Lichtblicke auf dunkle Zeiten bietet die Ausstellung Frauen im Mittelalter im Kurhaus. Jenseits der Klischees zeigt sie, dass die Frauen damals trotz männlicher Bevormundung einige Nischen fanden, im Handwerk und in Klostern. Doch der Rückblick lässt auch erschrecken. So hatten Ehemänner das Recht, ihre fremdgehenden Frauen zu töten. Und auf dem Land starben viele noch im Kleinkindalter.
Bad Vilbel. Die in Glasvitrinen präsentierten Artefakte im Eingangsbereich des Kurhauses lassen die Mühsal und Not kaum erahnen, die hinter ihrer Geschichte steckt. Es sind symbolische Arrangements, wie die Marienfigur neben einem Federkiel. „Nur im Kloster konnten Frauen Bildung erlangen“, erklärt eine Karte.

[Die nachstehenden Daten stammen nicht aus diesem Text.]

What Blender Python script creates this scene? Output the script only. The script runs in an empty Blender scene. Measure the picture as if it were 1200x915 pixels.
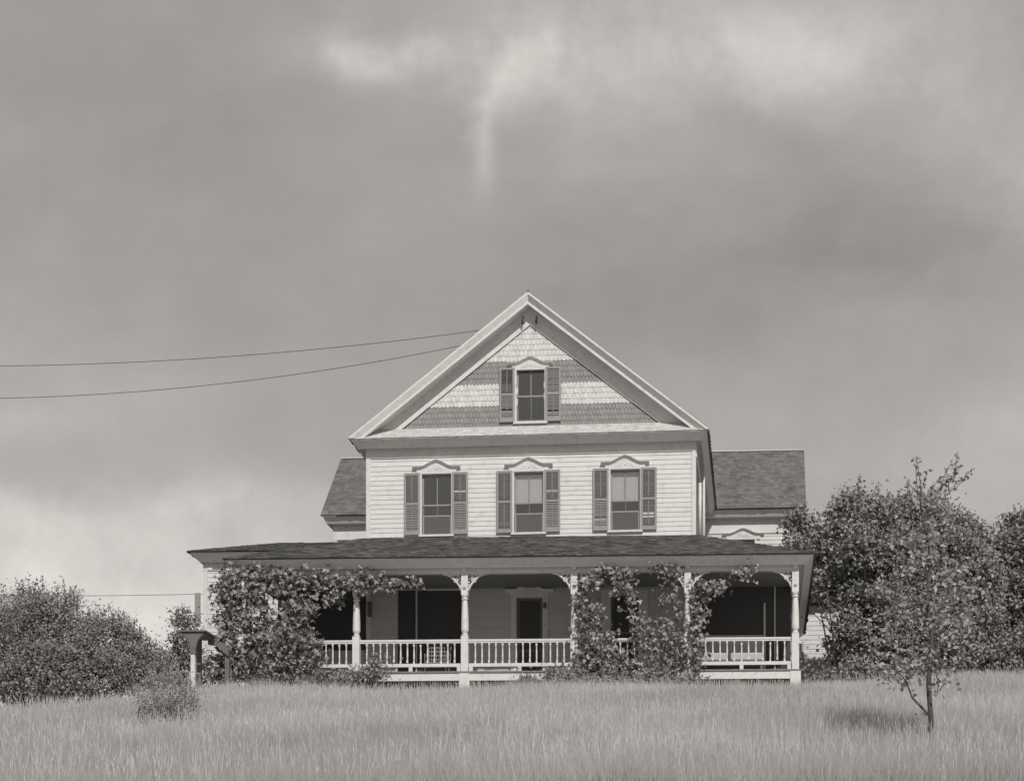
import bpy, math, random
import numpy as np
from mathutils import Vector
random.seed(7); RNG = np.random.default_rng(11)
S = bpy.context.scene; COL = S.collection

# ---------------------------------------------------------------- camera maths
A = .039; F = 1900.; YH = 1120.; CAM = (0., -38., -6.7)
PPX = 890 - F*math.tan(A)
def W(px, py, Y):
    dY = Y+38; t = (px-PPX)/F
    dX = dY*(t*math.cos(A)-math.sin(A))/(math.cos(A)+t*math.sin(A))
    d = -dX*math.sin(A)+dY*math.cos(A)
    return (dX, Y, (YH-py)*d/F-6.7)
def sc(Y): return F/(Y+38)

# ---------------------------------------------------------------- materials
TINT = (1., .99, .975)
def g(v): return (v*TINT[0], v*TINT[1], v*TINT[2], 1)
def mat(name, v, rough=.7, var=0., nscale=6., namp=0., bump=0., bscale=60., spec=.3, stretch=None, transl=0., dirt=None):
    m = bpy.data.materials.new(name); m.use_nodes = True
    N = m.node_tree.nodes; L = m.node_tree.links
    b = N['Principled BSDF']; b.inputs['Roughness'].default_value = rough
    b.inputs['Specular IOR Level'].default_value = spec
    tc = N.new('ShaderNodeTexCoord'); mp = N.new('ShaderNodeMapping')
    L.new(tc.outputs['Object'], mp.inputs['Vector'])
    if stretch: mp.inputs['Scale'].default_value = stretch
    fac = None
    def mth(op, a, b2):
        n = N.new('ShaderNodeMath'); n.operation = op
        for i, q in enumerate((a, b2)):
            if isinstance(q, (int, float)): n.inputs[i].default_value = q
            else: L.new(q, n.inputs[i])
        return n.outputs[0]
    if namp:
        nz = N.new('ShaderNodeTexNoise'); nz.inputs['Scale'].default_value = nscale; nz.inputs['Detail'].default_value = 6
        nz.inputs['Roughness'].default_value = .65
        L.new(mp.outputs[0], nz.inputs['Vector'])
        fac = mth('ADD', mth('MULTIPLY', mth('SUBTRACT', nz.outputs['Fac'], .5), namp*2.4), 1.)
    if var:
        ge = N.new('ShaderNodeNewGeometry')
        q = mth('ADD', mth('MULTIPLY', mth('SUBTRACT', ge.outputs['Random Per Island'], .5), var*2), 1.)
        fac = mth('MULTIPLY', fac, q) if fac else q
    if dirt:
        n2 = N.new('ShaderNodeTexNoise'); n2.inputs['Scale'].default_value = dirt[0]; n2.inputs['Detail'].default_value = 8
        L.new(mp.outputs[0], n2.inputs['Vector'])
        mr = N.new('ShaderNodeMapRange'); mr.inputs['From Min'].default_value = .52; mr.inputs['From Max'].default_value = .72
        mr.inputs['To Min'].default_value = 1.; mr.inputs['To Max'].default_value = dirt[1]
        L.new(n2.outputs['Fac'], mr.inputs['Value'])
        fac = mth('MULTIPLY', fac, mr.outputs[0]) if fac else mr.outputs[0]
    if fac:
        vm = N.new('ShaderNodeVectorMath'); vm.operation = 'SCALE'
        vm.inputs[0].default_value = g(v)[:3]; L.new(fac, vm.inputs['Scale'])
        L.new(vm.outputs[0], b.inputs['Base Color']); csock = vm.outputs[0]
    else:
        b.inputs['Base Color'].default_value = g(v); csock = None
    if bump:
        nb = N.new('ShaderNodeTexNoise'); nb.inputs['Scale'].default_value = bscale; nb.inputs['Detail'].default_value = 4
        L.new(mp.outputs[0], nb.inputs['Vector'])
        bp = N.new('ShaderNodeBump'); bp.inputs['Strength'].default_value = bump; bp.inputs['Distance'].default_value = .01
        L.new(nb.outputs['Fac'], bp.inputs['Height']); L.new(bp.outputs[0], b.inputs['Normal'])
    if transl:
        tr = N.new('ShaderNodeBsdfTranslucent')
        if csock: L.new(csock, tr.inputs['Color'])
        else: tr.inputs['Color'].default_value = g(v)
        mx = N.new('ShaderNodeMixShader'); mx.inputs[0].default_value = transl
        L.new(b.outputs[0], mx.inputs[1]); L.new(tr.outputs[0], mx.inputs[2])
        L.new(mx.outputs[0], N['Material Output'].inputs['Surface'])
    return m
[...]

Die Ausstellung Frauen im Mittelalter gewährt in den nächsten zwei Monaten exemplarisch Einblicke in eine Zeitepoche, die es so eigentlich gar nicht gab, wie Claus-Günther Kunzmann, Kulturdezernent und Vorsitzender des Geschichtsvereins, zur Eröffnung erklärte. Denn das Mittelalter umfasse „eine riesige Zeitzone von tausend Jahren“. Doch „weibliches Leben im Mittelalter konnte wesentlich vielfältiger und aufregender sein, als uns heute bekannt ist“, sagte Kunzmann zur Eröffnung der Präsentation.
Zum Thema wird es, weil bei den Burgfestspielen das Historiendrama „Die Päpstin“ auf dem Programm steht – eine Legende zwar, die aber ins Jahr 814 zurückführt. Eine Zeit, über die noch immer wenig bekannt sei, erläutert Kunzmann. Die meisten Quellen über das damalige Leben seien klerikalen Ursprungs, die wenigen weltlichen Darstellungen gäben „oft nur Wunschbilder“ wieder.
Bildung fehlte häufig
Dominant war damals die Rolle der Kirche. Auch da zeigt die Ausstellung harte Fakten auf. Noch im frühen Mittelalter hätten Männer das Recht gehabt, ihre Frauen wegen Ehebruchs zu töten. Die Männer selbst konnten sich hingegen in solchen Fällen einfach freikaufen.
Ab dem 12. Jahrhundert sei es üblich gewesen, dass Stadträte, Landesherren oder sogar kirchliche Organisationen Bordelle gründeten, steht zu lesen. Damit habe man Triebe und Geschlechtskrankheiten unter Kontrolle stellen wollen. Prostituierte waren an ihren „Schandfarben“ erkennbar, in Frankfurt an einem gelben Saum.
Im Mittelpunkt der Ausstellung steht jedoch der große Bereich handwerklicher Aktivitäten, den sich die Frauen erobern konnten – vor allem, nachdem die Pest in der Mitte des 14. Jahrhunderts den männlichen Arbeitsmarkt leer gefegt hatte. In den Vitrinen liegt eine Spindel mit einer Wollmütze. „Alle Berufe in der Textilverarbeitung wurden fast ausschließlich von Frauen ausgeübt“, sagt Kunzmann. Aber auch im Metall-, Holz- oder Bäckerhandwerk waren sie tätig. In Frankfurt, schildert Kunzmann, seien von 1320 bis 1500 etwa 200 Berufe auch für Frauen nachgewiesen. In den Städten wurden im 12. und 13. Jahrhundert Frauen aus der städtischen Mittelschicht oder der Oberschicht der Patrizier als Kauffrauen selbstständig. Auf dem Land bestritten Bäuerinnen den Kleinhandel als „Hökerinnen“, trugen Waren zu Märkten. Eine Besonderheit war das Bierbrauen, im Mittelalter eine Frauenaufgabe. Eine Vitrine präsentiert die zahlreichen Zutaten, darunter Zimt, Beifuß, Heidekraut, Eichenrinde und Mädesüß. Bier sei im Mittelalter das wichtigste Getränk gewesen, Brunnenwasser war oft verunreinigt, Wein zu teuer. Doch bei den Zutaten konnte manchmal etwas schiefgehen, eine Vergiftung zog Böses nach sich. Erst 1591 wurde die letzte „Brauhexe“ verbrannt.